[begin RAW DATA]

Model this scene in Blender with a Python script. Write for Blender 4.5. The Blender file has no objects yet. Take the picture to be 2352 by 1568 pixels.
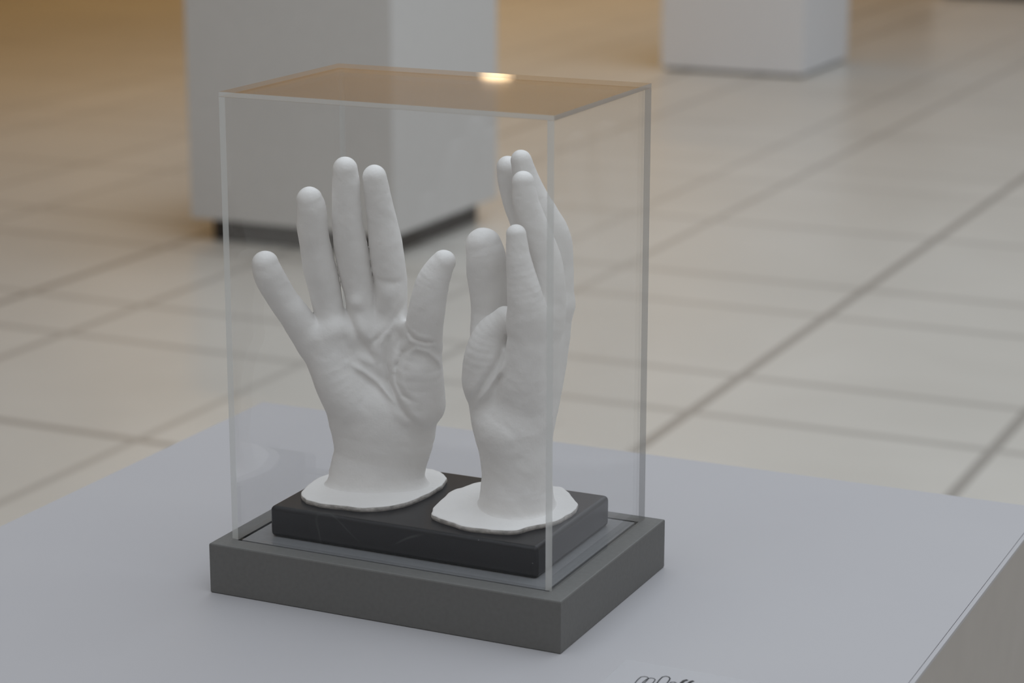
import bpy, bmesh, math
import numpy as np
from mathutils import Vector, Matrix
sc = bpy.context.scene
C = sc.collection
# ------------------------------------------------------------------ camera
cam_d = bpy.data.cameras.new('camera'); cam = bpy.data.objects.new('camera', cam_d); C.objects.link(cam)
cam.location = (0.7101, -1.3895, 0.5759)
cam.rotation_mode = 'XYZ'
cam.rotation_euler = (1.3210, -0.00056, 0.43964)
cam_d.sensor_width = 36.0; cam_d.lens = 5240.0 / 2352.0 * 36.0
cam_d.clip_start = 0.05; cam_d.clip_end = 100
cam_d.dof.use_dof = True; cam_d.dof.focus_distance = 1.60; cam_d.dof.aperture_fstop = 7.5
sc.camera = cam
# ------------------------------------------------------------------ view, world, big lights
sc.view_settings.view_transform = 'Standard'; sc.view_settings.look = 'None'
sc.view_settings.exposure = 0.0; sc.view_settings.gamma = 1.0; sc.view_settings.use_curve_mapping = False
w = bpy.data.worlds.new('world'); sc.world = w; w.use_nodes = True
w.node_tree.nodes['Background'].inputs[0].default_value = (1.0, 0.93, 0.85, 1)
w.node_tree.nodes['Background'].inputs[1].default_value = 0.225
sc.cycles.transparent_max_bounces = 24; sc.cycles.max_bounces = 10; sc.cycles.diffuse_bounces = 5
def area(name, loc, target, sx, sy, power, col, spread=180):
    l = bpy.data.lights.new(name, 'AREA'); l.shape = 'RECTANGLE'; l.size = sx; l.size_y = sy
    l.energy = power; l.color = col; l.spread = math.radians(spread)
    o = bpy.data.objects.new(name, l); C.objects.link(o); o.location = loc
    o.rotation_euler = (Vector(target) - Vector(loc)).to_track_quat('-Z', 'Y').to_euler()
    return o
area('skylight', (1.4, 2.5, 4.6), (1.4, 2.5, 0), 8.0, 14.0, 430, (0.82, 0.91, 1.0), 160)
area('ceiling_fill', (-7.0, 15.0, 0.2), (-6.5, 14.0, 3.0), 3.0, 6.0, 50, (1.0, 0.84, 0.62), 160)  # added unseen fill, brightens the ceiling mirrored in the case lid

# ------------------------------------------------------------------ materials
def mat(name):
    m = bpy.data.materials.new(name); m.use_nodes = True; nt = m.node_tree; nt.nodes.clear()
    out = nt.nodes.new('ShaderNodeOutputMaterial'); return m, nt, out
def node(nt, typ, **kw):
    n = nt.nodes.new(typ)
    for k, v in kw.items():
        if k in ('operation', 'blend_type', 'data_type', 'feature', 'distance'): setattr(n, k, v)
        else: n.inputs[k].default_value = v
    return n
def coords(nt): return nt.nodes.new('ShaderNodeNewGeometry').outputs['Position']
def ocoords(nt): return nt.nodes.new('ShaderNodeTexCoord').outputs['Object']
def ramp(nt, fac, stops):
    r = nt.nodes.new('ShaderNodeValToRGB'); cr = r.color_ramp
    while len(cr.elements) > 1: cr.elements.remove(cr.elements[-1])
    cr.elements[0].position = stops[0][0]; cr.elements[0].color = (*stops[0][1], 1)
    for p_, c_ in stops[1:]:
        e = cr.elements.new(p_); e.color = (*c_, 1)
    nt.links.new(fac, r.inputs[0]); return r.outputs[0]
def simple(name, col, rough=0.5, spec=0.5, noise=0.0, nscale=40, bump=0.0, bscale=200, bdist=0.001):
    m, nt, out = mat(name); b = node(nt, 'ShaderNodeBsdfPrincipled', Roughness=rough)
    b.inputs['Specular IOR Level'].default_value = spec
    b.inputs['Base Color'].default_value = (*col, 1)
    p_ = coords(nt)
    if noise:
        n = node(nt, 'ShaderNodeTexNoise', Scale=nscale, Detail=4.0); nt.links.new(p_, n.inputs['Vector'])
        c = ramp(nt, n.outputs[0], [(0.3, tuple(v * (1 - noise) for v in col)), (0.7, tuple(v * (1 + noise) for v in col))])
        nt.links.new(c, b.inputs['Base Color'])
    if bump:
        n = node(nt, 'ShaderNodeTexNoise', Scale=bscale, Detail=3.0); nt.links.new(p_, n.inputs['Vector'])
        bp = node(nt, 'ShaderNodeBump', Strength=bump, Distance=bdist); nt.links.new(n.outputs[0], bp.inputs['Height'])
        nt.links.new(bp.outputs[0], b.inputs['Normal'])
    nt.links.new(b.outputs[0], out.inputs[0]); return m
M = {}
M['plaster'] = simple('plaster', (0.83, 0.815, 0.80), 0.55, 0.3, 0.02, 60, 0.45, 160, 0.0012)
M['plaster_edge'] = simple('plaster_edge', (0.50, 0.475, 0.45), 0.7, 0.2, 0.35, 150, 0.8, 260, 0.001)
M['grey_paint'] = simple('grey_paint', (0.150, 0.149, 0.144), 0.55, 0.35, 0.05, 300, 0.15, 900, 0.0003)
M['grey_inset'] = simple('grey_inset', (0.235, 0.240, 0.250), 0.42, 0.4, 0.05, 300)
M['groove_dark'] = simple('groove_dark', (0.02, 0.02, 0.02), 0.8)
M['plinth_side'] = simple('plinth_side', (0.63, 0.62, 0.61), 0.6, 0.3, 0.015, 30)
M['plinth_daylit'] = simple('plinth_daylit', (0.78, 0.79, 0.82), 0.55, 0.3, 0.01, 30)  # paler copy of plinth_side, daylight near the windows put into the colour
M['plinth_shaded'] = simple('plinth_shaded', (0.43, 0.40, 0.375), 0.6, 0.3, 0.02, 30)  # sides of the white plinth, dim warm bounce light put into the colour
M['kick_dark'] = simple('kick_dark', (0.05, 0.043, 0.04), 0.7)
M['ink'] = simple('ink', (0.012, 0.012, 0.014), 0.5)
M['wall'] = simple('wall', (0.45, 0.33, 0.19), 0.7, 0.2, 0.08, 1.5)
M['ceiling'] = simple('ceiling', (0.86, 0.70, 0.50), 0.7, 0.2, 0.05, 1.5)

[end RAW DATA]

◆ **PROMPT**
From the line containing "0.8, 260, 0.001)" through the final line of the listing above, retype every line exactly; leave out everything else.

◆ **RESPONSE TO THIS TASK**
M['plaster_edge'] = simple('plaster_edge', (0.50, 0.475, 0.45), 0.7, 0.2, 0.35, 150, 0.8, 260, 0.001)
M['grey_paint'] = simple('grey_paint', (0.150, 0.149, 0.144), 0.55, 0.35, 0.05, 300, 0.15, 900, 0.0003)
M['grey_inset'] = simple('grey_inset', (0.235, 0.240, 0.250), 0.42, 0.4, 0.05, 300)
M['groove_dark'] = simple('groove_dark', (0.02, 0.02, 0.02), 0.8)
M['plinth_side'] = simple('plinth_side', (0.63, 0.62, 0.61), 0.6, 0.3, 0.015, 30)
M['plinth_daylit'] = simple('plinth_daylit', (0.78, 0.79, 0.82), 0.55, 0.3, 0.01, 30)  # paler copy of plinth_side, daylight near the windows put into the colour
M['plinth_shaded'] = simple('plinth_shaded', (0.43, 0.40, 0.375), 0.6, 0.3, 0.02, 30)  # sides of the white plinth, dim warm bounce light put into the colour
M['kick_dark'] = simple('kick_dark', (0.05, 0.043, 0.04), 0.7)
M['ink'] = simple('ink', (0.012, 0.012, 0.014), 0.5)
M['wall'] = simple('wall', (0.45, 0.33, 0.19), 0.7, 0.2, 0.08, 1.5)
M['ceiling'] = simple('ceiling', (0.86, 0.70, 0.50), 0.7, 0.2, 0.05, 1.5)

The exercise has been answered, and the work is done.